Lloyds inherited Bank of Scotland (Ireland)’s then €32 billion loans after it agreed to take over Scottish group HBOS in a 2008 rescue deal engineered by the UK government. The group handed back its Irish licence two years later and started to sell down the portfolio at pace.

However, Davy analyst Diarmaid Sheridan said the remaining portfolio – which has a large portion of long-term interest-only mortgages issued to professionals during the property boom – would be “more attractive” to private equity over banks.

Negative equity

At the end of December, 27.8 per cent of the Lloyds Irish loans were in negative equity, meaning the size of the mortgage exceeded the value of the property. However, the figure had fallen from 31.4 per cent a year earlier, reflecting an increase in home prices during the period.

The figure is likely to have fallen further this year, with residential property price inflation running at an annual rate of 12.8 per cent in September, according to Central Statistics Office data.

Industry sources said interested parties in the Lloyds portfolio are likely to include bidders for a portfolio of €1.8 billion performing Irish mortgages Danske Bank agreed to sell last month. US investment bank Pimco and Goldman Sachs won out on that transaction.

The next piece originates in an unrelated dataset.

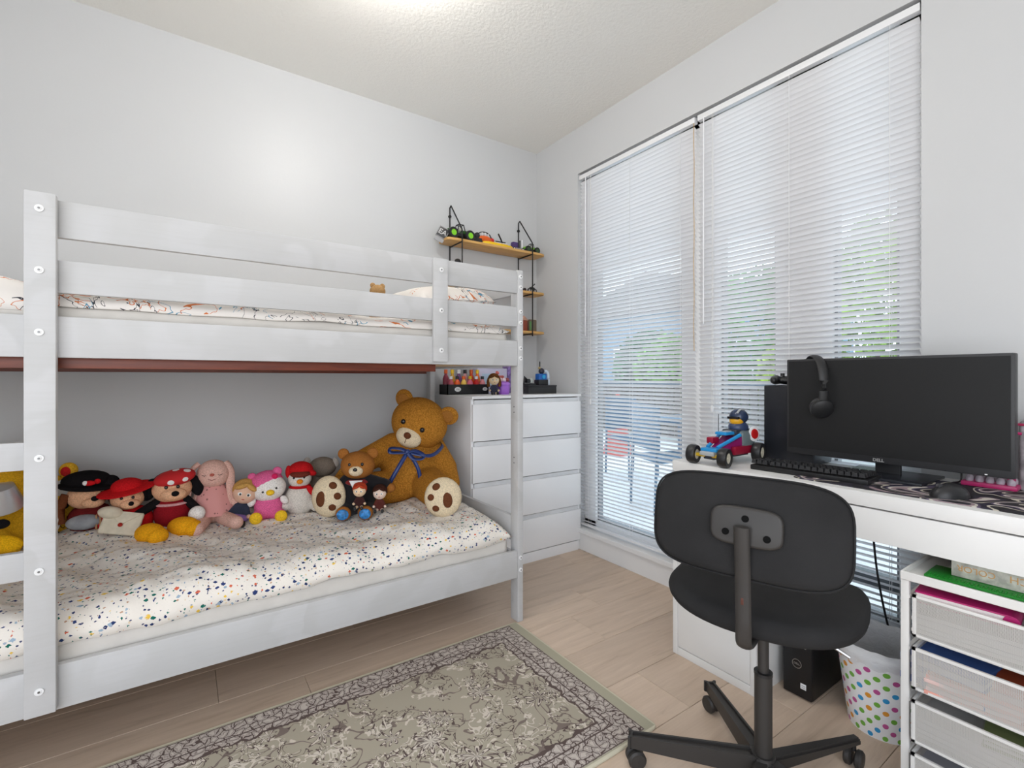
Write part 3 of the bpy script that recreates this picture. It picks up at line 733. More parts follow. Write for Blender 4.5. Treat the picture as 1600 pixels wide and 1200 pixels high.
# giant bear -----------------------------------------------------
BR = (-1.10, -0.36, 0.462)
gb = thing('teddy_bear', 'giant golden brown teddy bear with a dark blue ribbon in the bed corner', 'teddy bear', BR, 0)
w = lambda *p: Vector(p) - Vector(BR)
FUR = M((0.42, 0.18, 0.026), 0.95, 0, 0.32, 170, 0.8, 330, 0.0, 0.08, 'plush'); FURD = plush((0.33, 0.14, 0.03)); CREAM = plush((0.70, 0.58, 0.40), 0.4); PADB = plush((0.13, 0.045, 0.02), 0.4)
blob('body', gb, FUR, [('e', w(-1.115, -0.37, 0.615), (0.165, 0.140, 0.165)), ('e', w(-1.11, -0.36, 0.72), (0.120, 0.110, 0.10)),
    ('c', w(-1.00, -0.38, 0.735), w(-0.97, -0.46, 0.62), 0.062, 0.068), ('c', w(-0.97, -0.46, 0.62), w(-0.975, -0.53, 0.555), 0.066, 0.055),
    ('c', w(-1.20, -0.33, 0.745), w(-1.40, -0.35, 0.665), 0.068, 0.060), ('c', w(-1.40, -0.35, 0.665), w(-1.47, -0.37, 0.60), 0.058, 0.048),
    ('c', w(-1.08, -0.46, 0.56), w(-1.115, -0.71, 0.553), 0.090, 0.083),
    ('c', w(-1.20, -0.42, 0.55), w(-1.53, -0.45, 0.56), 0.085, 0.080)], 0.008, 5)
for (c, nn, r) in (((-1.137, -0.785, 0.552), (-0.45, -0.87, 0.05), (0.086, 0.092)), ((-1.578, -0.500, 0.560), (-0.62, -0.76, 0.08), (0.080, 0.094))):
    b = BM(); nv = Vector(nn).normalized(); M3 = frame(w(*c), nn, (0, 0, 1))
    t = BM(); ell(t, (0, 0.012, 0), (r[0], 0.040, r[1])); s = obj('sole', t, CREAM, gb, label='cream foot sole'); s.matrix_basis = M3
    sg = 1 if c[0] > -1.3 else -1
    qell('paw_pad', s, PADB, (-0.018 * sg, -0.021, -0.006), (0.025, 0.010, 0.037), (0, R(8) * sg, 0))
    for (px, pz, pr) in ((0.030, 0.052, 0.019), (0.052, 0.006, 0.018), (0.030, -0.042, 0.019)):
        qell('toe_pad', s, PADB, (px * sg, -0.014 + 0.04 * abs(px) * 0.1, pz), (pr, 0.012, pr * 0.9), (0, R(20) * sg, 0))
hd = obj('head', (lambda b: (ell(b, (0, 0, 0), (0.150, 0.128, 0.136), (0, 0, 0), 32, 20), b)[1])(BM()), FUR, gb)
hd.matrix_basis = frame(w(-1.085, -0.40, 0.862), (-0.68, -0.72, -0.16), (0.33, -0.18, 0.85))
for s in (-1, 1):
    b = BM(); ell(b, (0, 0, 0), (0.052, 0.022, 0.050), (0, 0, 0), 20, 12); e = obj('ear', b, FUR, hd); e.location = (s * 0.128, 0.015, 0.098 if s < 0 else 0.085); e.rotation_euler = (0, 0, R(12) * s)
    qell('inner_ear', hd, FURD, (s * 0.128 - s * 0.002, -0.006, 0.098 if s < 0 else 0.085), (0.034, 0.008, 0.032))
    qell('eye', hd, EYE, (s * 0.053, -0.120, 0.018), (0.0125, 0.010, 0.0135))
qell('muzzle', hd, CREAM, (0, -0.112, -0.050), (0.068, 0.040, 0.054), label='cream muzzle')
qell('nose', hd, PADB, (0, -0.153, -0.028), (0.019, 0.010, 0.017))
qtube('mouth', hd, PADB, [(0, -0.153, -0.045), (0, -0.151, -0.070)], 0.0018, 6)
RIB = M((0.012, 0.035, 0.16), 0.35, 0, 0.1, 30, name='satin_ribbon')
def ribbon(pts, wd, parent, name='ribbon', nrm=(-0.5, -0.85, 0)):
    b = BM(); P = [Vector(p) for p in smooth_path(pts, 5)]; rows = []
    for i, p in enumerate(P):
        d = (P[min(i + 1, len(P) - 1)] - P[max(i - 1, 0)]).normalized(); s = d.cross(Vector(nrm)).normalized() * wd / 2
        rows.append((b.verts.new(p - s), b.verts.new(p + s)))
    for a, c in zip(rows[:-1], rows[1:]): b.faces.new((a[0], a[1], c[1], c[0]))
    o = obj(name, b, RIB, parent, ang=180); m = o.modifiers.new('t', 'SOLIDIFY'); m.thickness = 0.002; return o
kn = w(-1.205, -0.53, 0.735)
bow = qell('bow', gb, RIB, kn, (0.014, 0.010, 0.014), label='dark blue ribbon tied in a bow at the neck')
for s, dz in ((-1, 0.010), (1, -0.020)):
    e = Vector((0.825, -0.565, 0)) * s
    b = ribbon([kn, kn + e * 0.035 + Vector((0, 0, 0.014 + dz * .3)), kn + e * 0.078 + Vector((-.01, -.01, 0.012 + dz)), kn + e * 0.080 + Vector((-.01, -.01, -0.008 + dz)), kn + e * 0.035 + Vector((-.01, -.01, -0.010 + dz)), kn + Vector((-.004, -.006, 0))], 0.020, bow, 'bow_loop', (-0.5, -0.3, 0.8))
ribbon([kn, kn + Vector((-0.045, -0.01, -0.06)), kn + Vector((-0.085, 0.0, -0.13)), kn + Vector((-0.105, 0.01, -0.175))], 0.020, bow, 'bow_tail')
ribbon([kn, kn + Vector((0.025, -0.035, -0.05)), kn + Vector((0.042, -0.045, -0.10)), kn + Vector((0.05, -0.045, -0.165))], 0.018, bow, 'bow_tail')
ribbon([kn, kn + Vector((0.10, -0.05, -0.02)), kn + Vector((0.20, 0.02, 0.01)), kn + Vector((0.235, 0.12, 0.02))], 0.018, bow, 'neck_band', (0.3, -0.9, 0.4))

# medium bear in a black robe --------------------------------------
B2 = (-1.44, -0.50, 0.462)
mb = thing('teddy_bear', 'medium brown teddy bear in a black robe sitting before the giant bear', 'teddy bear', B2, R(-25))
F2 = plush((0.34, 0.13, 0.03)); BLK = cloth((0.012, 0.011, 0.013))
blob('robe', mb, BLK, [('e', (0, 0, 0.095), (0.085, 0.065, 0.10)), ('c', (-0.05, -0.01, 0.155), (-0.105, -0.03, 0.09), 0.032, 0.036), ('c', (0.05, -0.01, 0.155), (0.125, -0.02, 0.13), 0.032, 0.034),
    ('c', (-0.035, -0.03, 0.035), (-0.045, -0.09, 0.03), 0.040, 0.030), ('c', (0.035, -0.03, 0.035), (0.05, -0.09, 0.03), 0.040, 0.030)], 0.005, 4)
qell('paw', mb, F2, (-0.118, -0.045, 0.078), (0.030, 0.028, 0.024)); qell('paw', mb, F2, (0.150, -0.03, 0.122), (0.026, 0.024, 0.022))
BLUE = M((0.03, 0.22, 0.55), 0.5, 0, 0.5, 70, name='blue_printed_pad')
for s in (-1, 1):
    f = qell('foot', mb, F2, (s * 0.048, -0.105, 0.030), (0.034, 0.026, 0.032))
    qell('sole', f, BLUE, (s * 0.048, -0.124, 0.030), (0.026, 0.010, 0.024), label='blue printed sole')
h2 = qell('head', mb, F2, (0.0, -0.005, 0.228), (0.078, 0.066, 0.066), (0, R(4), 0))
for s in (-1, 1):
    qell('ear', h2, F2, (s * 0.066, 0.005, 0.282), (0.026, 0.013, 0.026)); qell('eye', h2, EYE, (s * 0.028, -0.064, 0.242), (0.007, 0.005, 0.008))
qell('muzzle', h2, CREAM, (0, -0.062, 0.212), (0.032, 0.022, 0.024)); qell('nose', h2, EYE, (0, -0.084, 0.221), (0.010, 0.006, 0.008))
b = BM(); t = bmesh.new(); bmesh.ops.create_uvsphere(t, u_segments=20, v_segments=8, radius=1); bmesh.ops.transform(t, matrix=TR((0, -0.012, 0.162), (R(15), 0, 0), (0.062, 0.056, 0.016)), verts=t.verts); _add(b, t)
obj('collar', b, cloth((0.22, 0.02, 0.02)), mb)
b = BM(); prism(b, [(-0.030, 0.018), (0.030, 0.018), (0, -0.040)], 0.004, mtx=TR((0, -0.064, 0.150), (R(80), 0, 0))); sh = obj('shirt_front', b, WHT, mb)
qell('tie', sh, M((0.5, 0.10, 0.02), 0.6, 0, 0.6, 150, name='striped_tie'), (0.0, -0.070, 0.142), (0.010, 0.004, 0.016))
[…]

US hedge fund Elliot Management, UK insurer Prudential and Bank of Ireland had also been involved in bidding for loans being sold by Danske, which also retreated from the Irish retail market following the crash.

Bank of Scotland, which introduced European Central Bank tracker mortgages to the Irish market in 2001, said last month it had identified 184 customers who were affected by an industry-wide overcharging controversy. All told, more than 27,500 Irish borrowers across 11 lenders were wrongly denied ECB-tracker mortgages going back almost a decade, or were put on the wrong rate.